[Start Recorded data]

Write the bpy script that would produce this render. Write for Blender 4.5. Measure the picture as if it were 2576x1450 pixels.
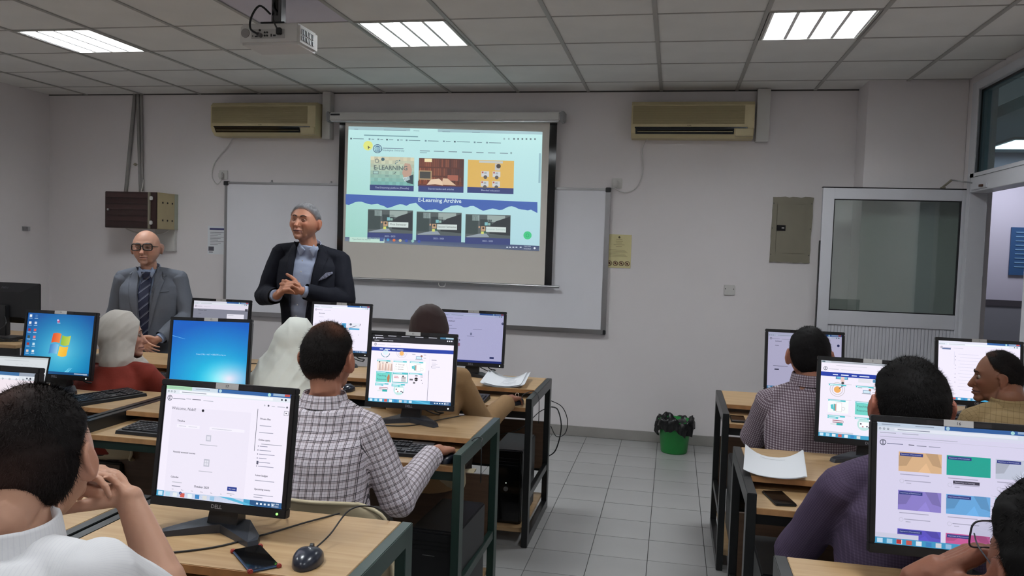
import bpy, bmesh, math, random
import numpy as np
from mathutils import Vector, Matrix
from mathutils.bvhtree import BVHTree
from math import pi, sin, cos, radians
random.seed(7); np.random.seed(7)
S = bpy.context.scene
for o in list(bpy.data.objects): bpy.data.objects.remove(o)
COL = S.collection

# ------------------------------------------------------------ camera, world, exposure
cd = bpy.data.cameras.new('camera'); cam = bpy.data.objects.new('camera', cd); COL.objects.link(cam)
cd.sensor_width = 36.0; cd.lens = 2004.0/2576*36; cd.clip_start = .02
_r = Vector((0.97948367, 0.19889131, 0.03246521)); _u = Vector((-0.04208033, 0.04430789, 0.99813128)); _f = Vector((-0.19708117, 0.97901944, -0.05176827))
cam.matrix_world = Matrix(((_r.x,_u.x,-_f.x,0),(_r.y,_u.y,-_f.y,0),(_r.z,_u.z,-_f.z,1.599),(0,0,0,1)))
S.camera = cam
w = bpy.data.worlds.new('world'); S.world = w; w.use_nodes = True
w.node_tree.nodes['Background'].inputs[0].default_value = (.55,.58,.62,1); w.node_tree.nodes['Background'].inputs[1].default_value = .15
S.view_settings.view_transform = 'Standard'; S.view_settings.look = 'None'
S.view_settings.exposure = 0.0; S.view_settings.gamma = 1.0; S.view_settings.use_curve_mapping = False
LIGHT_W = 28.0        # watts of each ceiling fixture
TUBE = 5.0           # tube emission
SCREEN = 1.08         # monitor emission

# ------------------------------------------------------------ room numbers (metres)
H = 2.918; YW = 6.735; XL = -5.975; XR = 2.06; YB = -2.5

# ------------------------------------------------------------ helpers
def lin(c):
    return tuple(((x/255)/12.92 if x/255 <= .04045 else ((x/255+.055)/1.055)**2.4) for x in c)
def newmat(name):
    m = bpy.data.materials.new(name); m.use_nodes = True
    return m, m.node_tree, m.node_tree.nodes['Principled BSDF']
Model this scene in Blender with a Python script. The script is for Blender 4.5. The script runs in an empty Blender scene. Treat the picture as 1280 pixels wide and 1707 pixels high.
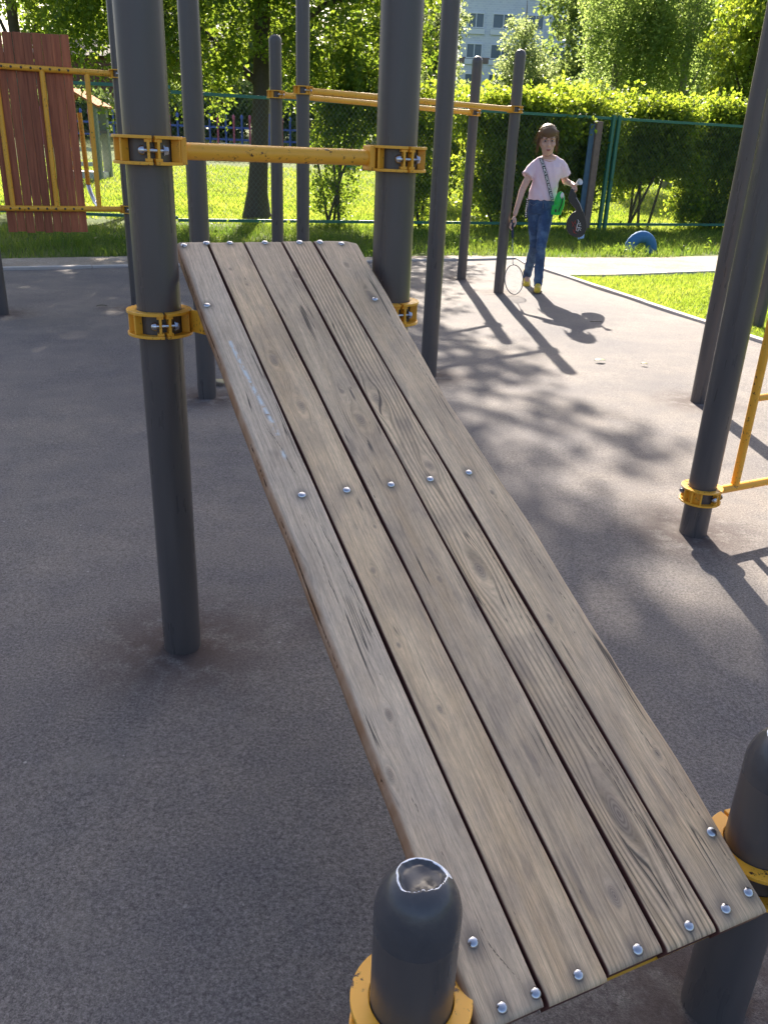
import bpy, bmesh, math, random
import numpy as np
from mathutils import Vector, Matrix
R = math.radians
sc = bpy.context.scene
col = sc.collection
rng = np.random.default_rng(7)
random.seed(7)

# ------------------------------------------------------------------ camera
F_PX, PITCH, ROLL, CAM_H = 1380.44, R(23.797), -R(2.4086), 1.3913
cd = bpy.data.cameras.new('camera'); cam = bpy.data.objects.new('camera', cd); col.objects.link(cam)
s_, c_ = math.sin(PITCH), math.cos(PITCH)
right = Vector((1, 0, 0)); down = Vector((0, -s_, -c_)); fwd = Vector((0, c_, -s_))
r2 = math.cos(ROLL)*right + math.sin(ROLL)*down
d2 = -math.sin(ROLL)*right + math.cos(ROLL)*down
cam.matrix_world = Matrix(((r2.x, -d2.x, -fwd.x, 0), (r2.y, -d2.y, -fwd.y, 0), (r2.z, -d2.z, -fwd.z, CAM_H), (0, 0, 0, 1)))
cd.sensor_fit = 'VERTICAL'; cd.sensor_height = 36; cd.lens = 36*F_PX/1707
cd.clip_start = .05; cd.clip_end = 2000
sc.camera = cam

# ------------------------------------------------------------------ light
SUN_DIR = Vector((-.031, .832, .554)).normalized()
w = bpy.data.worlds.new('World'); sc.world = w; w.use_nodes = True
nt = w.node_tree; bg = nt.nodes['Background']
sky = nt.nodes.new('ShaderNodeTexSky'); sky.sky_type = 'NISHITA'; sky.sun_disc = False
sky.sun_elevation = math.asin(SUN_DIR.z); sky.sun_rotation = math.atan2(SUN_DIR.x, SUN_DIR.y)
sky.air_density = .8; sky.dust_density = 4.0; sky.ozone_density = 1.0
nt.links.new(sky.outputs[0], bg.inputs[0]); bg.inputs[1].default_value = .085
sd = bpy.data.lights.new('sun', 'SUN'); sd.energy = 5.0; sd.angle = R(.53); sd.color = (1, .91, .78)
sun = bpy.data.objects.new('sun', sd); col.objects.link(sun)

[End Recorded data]

Instruction:
Without any pictures, reproduce the lines from the first one in the material through the line that has "COL = S.collection", exactly as they appear.

Correct response:
Write the bpy script that would produce this render. Write for Blender 4.5. Measure the picture as if it were 2576x1450 pixels.
import bpy, bmesh, math, random
import numpy as np
from mathutils import Vector, Matrix
from mathutils.bvhtree import BVHTree
from math import pi, sin, cos, radians
random.seed(7); np.random.seed(7)
S = bpy.context.scene
for o in list(bpy.data.objects): bpy.data.objects.remove(o)
COL = S.collection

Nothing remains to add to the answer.